Pesquisadora Marcelina Gomes defende o ensino das danças

A pesquisadora Marcelina Gomes defende o ensino das danças tradicionais, sobretudo de Onkhili, através de grupos escolares para serem divulgadas e assimiladas pelas novas gerações.

"Pode-se promover concursos entre as escolas locais sobre danças tradicionais, cujos vencedores devem ser premiados, como forma de garantir a continuidade dos nossos estilos de dança ancestrais”, defendeu.

Marcelina Gomes explica que a coreografia da dança Onkhili transmite uma mensagem da capacidade da mulher em suportar pesos, ao conseguir suspender o homem a alturas incríveis. A dança revela também o charme e o poder de conquista da mulher, além de servir como forma de diversão.

"É possível ver que a mulher, considerada como frágil, a levantar os homens num grande voo.
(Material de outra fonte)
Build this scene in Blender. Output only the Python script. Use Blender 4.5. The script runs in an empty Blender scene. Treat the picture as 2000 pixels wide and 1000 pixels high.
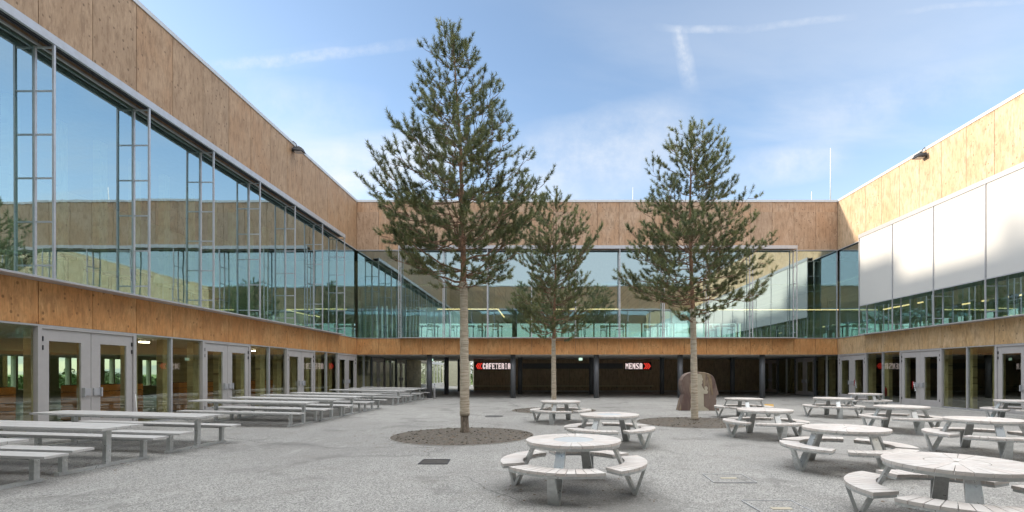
import bpy, bmesh, math, random
import numpy as np
from mathutils import Vector, Matrix
R = math.radians
random.seed(7)
scn = bpy.context.scene
C = scn.collection

# ------------------------------------------------------------------ camera
F, VX, VY, H = 975.0, 1068.0, 728.0, 1.75          # focal length in photo px, vanishing point, eye height
cam = bpy.data.cameras.new('camera'); camo = bpy.data.objects.new('camera', cam); C.objects.link(camo)
cam.sensor_width = 36; cam.lens = F / 2000 * 36
cam.shift_x = -(VX - 1000) / 2000; cam.shift_y = (VY - 500) / 2000
cam.clip_start = 0.05; cam.clip_end = 2000
camo.location = (0, 0, H); camo.rotation_euler = (R(90), 0, 0)
scn.camera = camo
scn.render.resolution_x = 1024; scn.render.resolution_y = 512
scn.view_settings.view_transform = 'Standard'; scn.view_settings.look = 'None'
scn.view_settings.exposure = 1.70; scn.view_settings.gamma = 1
scn.render.engine = 'CYCLES'
scn.cycles.max_bounces = 8; scn.cycles.transparent_max_bounces = 16; scn.cycles.glossy_bounces = 4
scn.cycles.diffuse_bounces = 5
scn.cycles.sample_clamp_indirect = 6

# ------------------------------------------------------------------ sun and sky
SUN_EL, SUN_AZ = 11.3, -83.0        # azimuth measured from +Y towards +X
sd = Vector((math.sin(R(SUN_AZ)) * math.cos(R(SUN_EL)), math.cos(R(SUN_AZ)) * math.cos(R(SUN_EL)), math.sin(R(SUN_EL))))
sl = bpy.data.lights.new('sun', 'SUN'); sl.energy = 2.0; sl.angle = R(2.0); sl.color = (1.0, 0.87, 0.71)
slo = bpy.data.objects.new('sun', sl); C.objects.link(slo)
slo.rotation_euler = sd.to_track_quat('Z', 'Y').to_euler()

world = bpy.data.worlds.new('World'); scn.world = world; world.use_nodes = True
nt = world.node_tree; N = nt.nodes; L = nt.links
for n in list(N): N.remove(n)
def wn(t, **k):
    n = N.new(t)
    for a, b in k.items(): setattr(n, a, b)
    return n
def wmath(op, a, b=None, clamp=False):
    n = wn('ShaderNodeMath', operation=op, use_clamp=clamp)
    for i, v in enumerate((a, b)):
        if v is None: continue
        if isinstance(v, (int, float)): n.inputs[i].default_value = v
        else: L.new(v, n.inputs[i])
    return n.outputs[0]
sky = wn('ShaderNodeTexSky', sky_type='NISHITA', sun_disc=False)
sky.sun_elevation = R(28); sky.sun_rotation = R(SUN_AZ); sky.altitude = 300
sky.sun_elevation = R(SUN_EL)
sky.air_density = 1.0; sky.dust_density = 0.6; sky.ozone_density = 1.3
tc = wn('ShaderNodeTexCoord')
sep = wn('ShaderNodeSeparateXYZ'); L.new(tc.outputs['Generated'], sep.inputs[0])
zc = wmath('ADD', wmath('MAXIMUM', sep.outputs[2], 0.0), 0.12)
px = wmath('DIVIDE', sep.outputs[0], zc); py = wmath('DIVIDE', sep.outputs[1], zc)
cmb = wn('ShaderNodeCombineXYZ'); L.new(px, cmb.inputs[0]); L.new(py, cmb.inputs[1])
def wnoise(scale, detail, rough, vec, dist=0.0):
    n = wn('ShaderNodeTexNoise'); n.inputs['Scale'].default_value = scale; n.inputs['Detail'].default_value = detail
    n.inputs['Roughness'].default_value = rough; n.inputs['Distortion'].default_value = dist
    L.new(vec, n.inputs['Vector']); return n.outputs['Fac']
def wmap(vec, loc=(0, 0, 0), rot=(0, 0, 0), sc=(1, 1, 1), t='POINT'):
    m = wn('ShaderNodeMapping', vector_type=t); m.inputs['Location'].default_value = loc
    m.inputs['Rotation'].default_value = rot; m.inputs['Scale'].default_value = sc
    L.new(vec, m.inputs['Vector']); return m.outputs[0]
def wramp(v, a, b):
    m = wn('ShaderNodeMapRange', interpolation_type='SMOOTHSTEP'); m.inputs['From Min'].default_value = a; m.inputs['From Max'].default_value = b
    L.new(v, m.inputs['Value']); return m.outputs[0]
cir = wmap(cmb.outputs[0], rot=(0, 0, R(20)), sc=(0.35, 1.0, 1), loc=(3.3, 1.7, 0))
c1 = wramp(wnoise(0.9, 8, 0.55, cir, 0.3), 0.44, 0.60)
c2 = wramp(wnoise(0.35, 4, 0.5, cir, 0.2), 0.44, 0.62)
low = wramp(sep.outputs[2], 0.72, 0.12)            # thicker veil low in the sky
veil = wmath('MULTIPLY', wmath('ADD', wmath('MULTIPLY', c1, 0.60), wmath('MULTIPLY', c2, 0.55)), wmath('ADD', wmath('MULTIPLY', low, 1.1), 0.10))
veil = wmath('ADD', veil, wmath('MULTIPLY', wramp(sep.outputs[2], 0.46, 0.0), 0.62))
# vapour trails, placed by direction in the sky
yy = wmath('MAXIMUM', sep.outputs[1], 0.05)
uu = wmath('DIVIDE', sep.outputs[0], yy); ww = wmath('DIVIDE', sep.outputs[2], yy)
uw = wn('ShaderNodeCombineXYZ'); L.new(uu, uw.inputs[0]); L.new(ww, uw.inputs[1])
wob = wn('ShaderNodeTexNoise'); wob.inputs['Scale'].default_value = 9; wob.inputs['Detail'].default_value = 5; L.new(uw.outputs[0], wob.inputs['Vector'])
vs = wn('ShaderNodeVectorMath', operation='MULTIPLY_ADD'); L.new(wob.outputs['Color'], vs.inputs[0])
vs.inputs[1].default_value = (0.02, 0.02, 0); L.new(uw.outputs[0], vs.inputs[2])
def streak(x0, y0, x1, y1, wid, amt, fr=30):
    a = ((x0 - VX) / F, (VY - y0) / F); b = ((x1 - VX) / F, (VY - y1) / F)
    mx, my = (a[0] + b[0]) / 2 + .01, (a[1] + b[1]) / 2 + .01
    ln = math.hypot(b[0] - a[0], b[1] - a[1]) / 2; an = math.atan2(b[1] - a[1], b[0] - a[0])
    m = wmap(vs.outputs[0], loc=(mx, my, 0), rot=(0, 0, an), sc=(ln, wid / F, 1), t='TEXTURE')
    s = wn('ShaderNodeSeparateXYZ'); L.new(m, s.inputs[0])
    g = None
    for o in (s.outputs[0], s.outputs[1]):
        q = wmath('SUBTRACT', 1.0, wmath('MULTIPLY', o, o), clamp=True)
        g = q if g is None else wmath('MULTIPLY', g, q)
    nz = wramp(wnoise(fr, 6, 0.68, uw.outputs[0]), 0.3, 0.75)
    front = wmath('GREATER_THAN', sep.outputs[1], 0.05)
    return wmath('MULTIPLY', wmath('MULTIPLY', g, front), wmath('MULTIPLY', wmath('ADD', nz, 0.25), amt))
for s in ((1324, 45, 1352, 185, 18, .30), (1324, 45, 1335, 105, 7, .22), (1270, 52, 1470, 60, 9, .24), (1440, 60, 1680, 30, 9, .18), (1740, 24, 2060, -6, 7, .14), (930, 370, 1400, 250, 105, .6, 5), (560, 350, 930, 300, 75, .7, 5), (1380, 345, 1680, 300, 45, .5, 6), (420, 180, 760, 230, 60, .3, 5), (1480, 250, 2000, 150, 60, .3, 5), (350, 138, 860, 82, 13, .28), (330, 150, 700, 95, 26, .10)):
    veil = wmath('ADD', veil, streak(*s))
veil = wmath('MINIMUM', veil, 0.92)
hsv = wn('ShaderNodeHueSaturation'); hsv.inputs['Saturation'].default_value = 0.9
L.new(sky.outputs[0], hsv.inputs['Color'])
mix = wn('ShaderNodeMix', data_type='RGBA'); L.new(veil, mix.inputs[0]); tint = wn('ShaderNodeMix', data_type='RGBA', blend_type='MULTIPLY'); tint.inputs[0].default_value = 1; L.new(hsv.outputs[0], tint.inputs[6]); tint.inputs[7].default_value = (.88, .925, 1.0, 1)
L.new(tint.outputs[2], mix.inputs[6])
mix.inputs[7].default_value = (2.6, 2.68, 2.8, 1)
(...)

Quando vemos isso compreendemos que as mulheres são habilidosas e fortes. É precioso ter conhecimento dos passos e atenção para acolher o dançarino que se atira nos braços da mulher”, argumenta.

Os traços raros do estilo devem estimular pesquisadores para o estudo desta dança predominante em Cacula e Quilengues. Marcelina Gomes exorta a todos, sobretudo às autoridades, sociedade civil e classe empresarial, a preservar as danças tradicionais da província da Huíla, apoiando os grupos organizados que promovem os estilos.

"É preciso apoiar as comunidades que ainda preservam esta dança. Não seria nada mal que se realizassem estudos profundos e divulgação nas escolas do ensino geral e de dança. É preciso mais suporte para que os grupos se possam desenvolver e expandir as suas apresentações”, defendeu.

A docente universitária, que prepara uma obra literária sobre o assunto, entende que o estilo pode ser classificado como património imaterial nacional e depois propor à UNESCO para ser elevada a património mundial da humanidade.

Marcelina Gomes descreve elementos fundamentais que podem ser tidos em conta como critérios para a classificação desta dança como património nacional. "É música e dança, pois não há separação entre as duas disciplinas, rara e específica desta região, tem significação e ancestralidade. A mulher é protagonista do ápice da performance, além de que faz parte da nossa cultura”, referiu.